= WORK TO COMPLETE =
Write out all of the data exactly as it appears.

BEGIN

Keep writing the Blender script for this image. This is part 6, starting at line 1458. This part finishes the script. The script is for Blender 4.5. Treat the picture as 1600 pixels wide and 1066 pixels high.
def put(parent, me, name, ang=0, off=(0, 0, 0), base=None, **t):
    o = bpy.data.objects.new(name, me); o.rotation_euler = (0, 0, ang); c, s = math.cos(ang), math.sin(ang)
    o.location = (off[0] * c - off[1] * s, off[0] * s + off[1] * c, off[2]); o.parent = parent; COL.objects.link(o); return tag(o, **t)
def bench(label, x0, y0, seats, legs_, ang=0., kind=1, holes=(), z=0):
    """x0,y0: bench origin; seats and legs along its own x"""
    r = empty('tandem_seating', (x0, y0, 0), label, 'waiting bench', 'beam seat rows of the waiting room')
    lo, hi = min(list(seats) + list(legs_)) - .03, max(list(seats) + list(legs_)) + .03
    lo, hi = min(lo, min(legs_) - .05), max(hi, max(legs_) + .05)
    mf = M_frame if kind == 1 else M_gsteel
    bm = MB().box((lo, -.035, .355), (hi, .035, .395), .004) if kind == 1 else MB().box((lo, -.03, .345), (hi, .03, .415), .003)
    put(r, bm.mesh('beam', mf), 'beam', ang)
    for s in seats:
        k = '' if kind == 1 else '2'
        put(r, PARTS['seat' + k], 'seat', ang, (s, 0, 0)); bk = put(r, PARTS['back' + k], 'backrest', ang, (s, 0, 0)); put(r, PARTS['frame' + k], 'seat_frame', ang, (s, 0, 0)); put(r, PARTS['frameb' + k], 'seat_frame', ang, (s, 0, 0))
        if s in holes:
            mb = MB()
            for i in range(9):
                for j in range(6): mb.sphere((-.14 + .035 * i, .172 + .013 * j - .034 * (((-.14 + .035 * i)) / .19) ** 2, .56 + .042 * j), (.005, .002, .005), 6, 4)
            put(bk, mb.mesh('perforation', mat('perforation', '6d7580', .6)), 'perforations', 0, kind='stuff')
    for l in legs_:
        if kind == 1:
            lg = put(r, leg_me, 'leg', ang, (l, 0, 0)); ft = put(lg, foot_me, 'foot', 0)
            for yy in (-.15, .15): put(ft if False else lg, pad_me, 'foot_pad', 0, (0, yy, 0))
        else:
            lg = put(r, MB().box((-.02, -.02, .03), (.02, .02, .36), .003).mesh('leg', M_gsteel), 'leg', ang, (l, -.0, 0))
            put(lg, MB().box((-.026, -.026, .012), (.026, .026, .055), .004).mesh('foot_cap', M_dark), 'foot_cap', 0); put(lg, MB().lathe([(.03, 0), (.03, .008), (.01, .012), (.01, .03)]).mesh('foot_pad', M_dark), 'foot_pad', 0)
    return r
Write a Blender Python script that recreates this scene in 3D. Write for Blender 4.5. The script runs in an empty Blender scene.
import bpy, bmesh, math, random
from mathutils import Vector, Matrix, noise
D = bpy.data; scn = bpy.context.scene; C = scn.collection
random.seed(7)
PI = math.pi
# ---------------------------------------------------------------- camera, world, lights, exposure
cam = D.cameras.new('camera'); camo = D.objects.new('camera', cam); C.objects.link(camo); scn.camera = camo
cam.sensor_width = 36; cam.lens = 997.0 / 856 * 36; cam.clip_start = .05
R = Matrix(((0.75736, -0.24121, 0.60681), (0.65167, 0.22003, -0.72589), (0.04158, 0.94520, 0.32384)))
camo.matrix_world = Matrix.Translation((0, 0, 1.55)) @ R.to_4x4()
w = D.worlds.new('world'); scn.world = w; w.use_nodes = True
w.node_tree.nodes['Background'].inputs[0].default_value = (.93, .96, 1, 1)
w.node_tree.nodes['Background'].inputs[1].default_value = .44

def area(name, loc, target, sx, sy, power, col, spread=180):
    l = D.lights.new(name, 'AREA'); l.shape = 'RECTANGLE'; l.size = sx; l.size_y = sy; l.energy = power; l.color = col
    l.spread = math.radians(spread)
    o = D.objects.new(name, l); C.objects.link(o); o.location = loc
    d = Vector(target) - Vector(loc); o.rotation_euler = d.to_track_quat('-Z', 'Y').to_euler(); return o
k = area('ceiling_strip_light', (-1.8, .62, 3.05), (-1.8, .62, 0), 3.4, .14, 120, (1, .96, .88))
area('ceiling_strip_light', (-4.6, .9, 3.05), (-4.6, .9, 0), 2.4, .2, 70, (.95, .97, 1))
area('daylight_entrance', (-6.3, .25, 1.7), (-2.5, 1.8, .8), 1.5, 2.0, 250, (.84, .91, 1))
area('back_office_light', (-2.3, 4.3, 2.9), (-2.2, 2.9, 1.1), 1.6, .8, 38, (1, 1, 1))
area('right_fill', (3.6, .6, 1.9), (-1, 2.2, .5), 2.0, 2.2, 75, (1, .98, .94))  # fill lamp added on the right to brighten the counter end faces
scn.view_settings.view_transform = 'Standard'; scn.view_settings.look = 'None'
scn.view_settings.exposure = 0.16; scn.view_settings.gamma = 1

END

= OUTPUT FOR THIS TASK =
Keep writing the Blender script for this image. This is part 6, starting at line 1458. This part finishes the script. The script is for Blender 4.5. Treat the picture as 1600 pixels wide and 1066 pixels high.
def put(parent, me, name, ang=0, off=(0, 0, 0), base=None, **t):
    o = bpy.data.objects.new(name, me); o.rotation_euler = (0, 0, ang); c, s = math.cos(ang), math.sin(ang)
    o.location = (off[0] * c - off[1] * s, off[0] * s + off[1] * c, off[2]); o.parent = parent; COL.objects.link(o); return tag(o, **t)
def bench(label, x0, y0, seats, legs_, ang=0., kind=1, holes=(), z=0):
    """x0,y0: bench origin; seats and legs along its own x"""
    r = empty('tandem_seating', (x0, y0, 0), label, 'waiting bench', 'beam seat rows of the waiting room')
    lo, hi = min(list(seats) + list(legs_)) - .03, max(list(seats) + list(legs_)) + .03
    lo, hi = min(lo, min(legs_) - .05), max(hi, max(legs_) + .05)
    mf = M_frame if kind == 1 else M_gsteel
    bm = MB().box((lo, -.035, .355), (hi, .035, .395), .004) if kind == 1 else MB().box((lo, -.03, .345), (hi, .03, .415), .003)
    put(r, bm.mesh('beam', mf), 'beam', ang)
    for s in seats:
        k = '' if kind == 1 else '2'
        put(r, PARTS['seat' + k], 'seat', ang, (s, 0, 0)); bk = put(r, PARTS['back' + k], 'backrest', ang, (s, 0, 0)); put(r, PARTS['frame' + k], 'seat_frame', ang, (s, 0, 0)); put(r, PARTS['frameb' + k], 'seat_frame', ang, (s, 0, 0))
        if s in holes:
            mb = MB()
            for i in range(9):
                for j in range(6): mb.sphere((-.14 + .035 * i, .172 + .013 * j - .034 * (((-.14 + .035 * i)) / .19) ** 2, .56 + .042 * j), (.005, .002, .005), 6, 4)
            put(bk, mb.mesh('perforation', mat('perforation', '6d7580', .6)), 'perforations', 0, kind='stuff')
    for l in legs_:
        if kind == 1:
            lg = put(r, leg_me, 'leg', ang, (l, 0, 0)); ft = put(lg, foot_me, 'foot', 0)
            for yy in (-.15, .15): put(ft if False else lg, pad_me, 'foot_pad', 0, (0, yy, 0))
        else:
            lg = put(r, MB().box((-.02, -.02, .03), (.02, .02, .36), .003).mesh('leg', M_gsteel), 'leg', ang, (l, -.0, 0))
            put(lg, MB().box((-.026, -.026, .012), (.026, .026, .055), .004).mesh('foot_cap', M_dark), 'foot_cap', 0); put(lg, MB().lathe([(.03, 0), (.03, .008), (.01, .012), (.01, .03)]).mesh('foot_pad', M_dark), 'foot_pad', 0)
    return r
Write a Blender Python script that recreates this scene in 3D. Write for Blender 4.5. The script runs in an empty Blender scene.
import bpy, bmesh, math, random
from mathutils import Vector, Matrix, noise
D = bpy.data; scn = bpy.context.scene; C = scn.collection
random.seed(7)
PI = math.pi
# ---------------------------------------------------------------- camera, world, lights, exposure
cam = D.cameras.new('camera'); camo = D.objects.new('camera', cam); C.objects.link(camo); scn.camera = camo
cam.sensor_width = 36; cam.lens = 997.0 / 856 * 36; cam.clip_start = .05
R = Matrix(((0.75736, -0.24121, 0.60681), (0.65167, 0.22003, -0.72589), (0.04158, 0.94520, 0.32384)))
camo.matrix_world = Matrix.Translation((0, 0, 1.55)) @ R.to_4x4()
w = D.worlds.new('world'); scn.world = w; w.use_nodes = True
w.node_tree.nodes['Background'].inputs[0].default_value = (.93, .96, 1, 1)
w.node_tree.nodes['Background'].inputs[1].default_value = .44

def area(name, loc, target, sx, sy, power, col, spread=180):
    l = D.lights.new(name, 'AREA'); l.shape = 'RECTANGLE'; l.size = sx; l.size_y = sy; l.energy = power; l.color = col
    l.spread = math.radians(spread)
    o = D.objects.new(name, l); C.objects.link(o); o.location = loc
    d = Vector(target) - Vector(loc); o.rotation_euler = d.to_track_quat('-Z', 'Y').to_euler(); return o
k = area('ceiling_strip_light', (-1.8, .62, 3.05), (-1.8, .62, 0), 3.4, .14, 120, (1, .96, .88))
area('ceiling_strip_light', (-4.6, .9, 3.05), (-4.6, .9, 0), 2.4, .2, 70, (.95, .97, 1))
area('daylight_entrance', (-6.3, .25, 1.7), (-2.5, 1.8, .8), 1.5, 2.0, 250, (.84, .91, 1))
area('back_office_light', (-2.3, 4.3, 2.9), (-2.2, 2.9, 1.1), 1.6, .8, 38, (1, 1, 1))
area('right_fill', (3.6, .6, 1.9), (-1, 2.2, .5), 2.0, 2.2, 75, (1, .98, .94))  # fill lamp added on the right to brighten the counter end faces
scn.view_settings.view_transform = 'Standard'; scn.view_settings.look = 'None'
scn.view_settings.exposure = 0.16; scn.view_settings.gamma = 1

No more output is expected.